• Data extract:
▬▬▬

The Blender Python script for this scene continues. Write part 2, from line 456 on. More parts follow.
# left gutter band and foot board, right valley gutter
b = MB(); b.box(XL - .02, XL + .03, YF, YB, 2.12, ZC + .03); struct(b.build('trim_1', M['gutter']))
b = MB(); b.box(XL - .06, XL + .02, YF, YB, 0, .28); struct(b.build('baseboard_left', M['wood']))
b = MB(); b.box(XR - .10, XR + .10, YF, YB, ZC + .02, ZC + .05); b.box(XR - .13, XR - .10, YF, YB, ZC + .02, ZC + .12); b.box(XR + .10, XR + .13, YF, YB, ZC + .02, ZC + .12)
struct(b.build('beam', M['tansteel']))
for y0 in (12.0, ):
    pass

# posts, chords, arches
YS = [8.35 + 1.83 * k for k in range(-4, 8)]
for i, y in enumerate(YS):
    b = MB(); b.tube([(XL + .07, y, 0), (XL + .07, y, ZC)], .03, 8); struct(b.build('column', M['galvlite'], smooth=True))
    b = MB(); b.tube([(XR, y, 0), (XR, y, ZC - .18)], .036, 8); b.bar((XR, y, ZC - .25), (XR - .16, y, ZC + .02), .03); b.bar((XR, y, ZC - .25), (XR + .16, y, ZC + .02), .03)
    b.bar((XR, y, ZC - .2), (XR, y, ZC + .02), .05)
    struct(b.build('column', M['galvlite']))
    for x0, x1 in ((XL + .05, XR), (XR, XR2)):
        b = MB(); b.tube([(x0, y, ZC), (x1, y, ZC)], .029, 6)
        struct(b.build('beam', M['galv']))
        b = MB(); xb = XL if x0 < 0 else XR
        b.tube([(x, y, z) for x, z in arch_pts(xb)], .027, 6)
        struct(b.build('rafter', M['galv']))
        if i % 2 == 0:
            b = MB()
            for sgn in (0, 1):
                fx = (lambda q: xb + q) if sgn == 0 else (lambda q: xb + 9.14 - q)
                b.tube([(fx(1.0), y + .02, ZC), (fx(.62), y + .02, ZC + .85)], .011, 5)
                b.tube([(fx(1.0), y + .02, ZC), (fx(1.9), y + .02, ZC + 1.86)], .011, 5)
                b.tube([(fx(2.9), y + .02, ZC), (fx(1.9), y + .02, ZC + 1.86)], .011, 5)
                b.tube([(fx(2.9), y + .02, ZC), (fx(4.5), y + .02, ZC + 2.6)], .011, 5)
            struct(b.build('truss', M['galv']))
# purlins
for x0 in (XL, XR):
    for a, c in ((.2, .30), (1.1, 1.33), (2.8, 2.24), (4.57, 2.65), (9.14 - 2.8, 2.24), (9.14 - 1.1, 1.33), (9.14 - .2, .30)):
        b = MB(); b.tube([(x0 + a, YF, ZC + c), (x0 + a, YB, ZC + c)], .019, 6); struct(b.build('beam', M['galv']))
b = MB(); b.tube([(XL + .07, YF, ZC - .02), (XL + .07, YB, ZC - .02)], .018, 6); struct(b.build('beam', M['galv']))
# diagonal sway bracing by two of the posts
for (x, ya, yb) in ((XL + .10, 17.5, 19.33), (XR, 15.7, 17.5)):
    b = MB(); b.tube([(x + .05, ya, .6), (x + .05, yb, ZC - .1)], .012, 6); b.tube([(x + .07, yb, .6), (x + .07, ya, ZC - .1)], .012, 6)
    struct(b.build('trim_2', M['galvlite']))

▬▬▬

Exactly reproduce every line of the data above.

The Blender Python script for this scene continues. Write part 2, from line 456 on. More parts follow.
# left gutter band and foot board, right valley gutter
b = MB(); b.box(XL - .02, XL + .03, YF, YB, 2.12, ZC + .03); struct(b.build('trim_1', M['gutter']))
b = MB(); b.box(XL - .06, XL + .02, YF, YB, 0, .28); struct(b.build('baseboard_left', M['wood']))
b = MB(); b.box(XR - .10, XR + .10, YF, YB, ZC + .02, ZC + .05); b.box(XR - .13, XR - .10, YF, YB, ZC + .02, ZC + .12); b.box(XR + .10, XR + .13, YF, YB, ZC + .02, ZC + .12)
struct(b.build('beam', M['tansteel']))
for y0 in (12.0, ):
    pass

# posts, chords, arches
YS = [8.35 + 1.83 * k for k in range(-4, 8)]
for i, y in enumerate(YS):
    b = MB(); b.tube([(XL + .07, y, 0), (XL + .07, y, ZC)], .03, 8); struct(b.build('column', M['galvlite'], smooth=True))
    b = MB(); b.tube([(XR, y, 0), (XR, y, ZC - .18)], .036, 8); b.bar((XR, y, ZC - .25), (XR - .16, y, ZC + .02), .03); b.bar((XR, y, ZC - .25), (XR + .16, y, ZC + .02), .03)
    b.bar((XR, y, ZC - .2), (XR, y, ZC + .02), .05)
    struct(b.build('column', M['galvlite']))
    for x0, x1 in ((XL + .05, XR), (XR, XR2)):
        b = MB(); b.tube([(x0, y, ZC), (x1, y, ZC)], .029, 6)
        struct(b.build('beam', M['galv']))
        b = MB(); xb = XL if x0 < 0 else XR
        b.tube([(x, y, z) for x, z in arch_pts(xb)], .027, 6)
        struct(b.build('rafter', M['galv']))
        if i % 2 == 0:
            b = MB()
            for sgn in (0, 1):
                fx = (lambda q: xb + q) if sgn == 0 else (lambda q: xb + 9.14 - q)
                b.tube([(fx(1.0), y + .02, ZC), (fx(.62), y + .02, ZC + .85)], .011, 5)
                b.tube([(fx(1.0), y + .02, ZC), (fx(1.9), y + .02, ZC + 1.86)], .011, 5)
                b.tube([(fx(2.9), y + .02, ZC), (fx(1.9), y + .02, ZC + 1.86)], .011, 5)
                b.tube([(fx(2.9), y + .02, ZC), (fx(4.5), y + .02, ZC + 2.6)], .011, 5)
            struct(b.build('truss', M['galv']))
# purlins
for x0 in (XL, XR):
    for a, c in ((.2, .30), (1.1, 1.33), (2.8, 2.24), (4.57, 2.65), (9.14 - 2.8, 2.24), (9.14 - 1.1, 1.33), (9.14 - .2, .30)):
        b = MB(); b.tube([(x0 + a, YF, ZC + c), (x0 + a, YB, ZC + c)], .019, 6); struct(b.build('beam', M['galv']))
b = MB(); b.tube([(XL + .07, YF, ZC - .02), (XL + .07, YB, ZC - .02)], .018, 6); struct(b.build('beam', M['galv']))
# diagonal sway bracing by two of the posts
for (x, ya, yb) in ((XL + .10, 17.5, 19.33), (XR, 15.7, 17.5)):
    b = MB(); b.tube([(x + .05, ya, .6), (x + .05, yb, ZC - .1)], .012, 6); b.tube([(x + .07, yb, .6), (x + .07, ya, ZC - .1)], .012, 6)
    struct(b.build('trim_2', M['galvlite']))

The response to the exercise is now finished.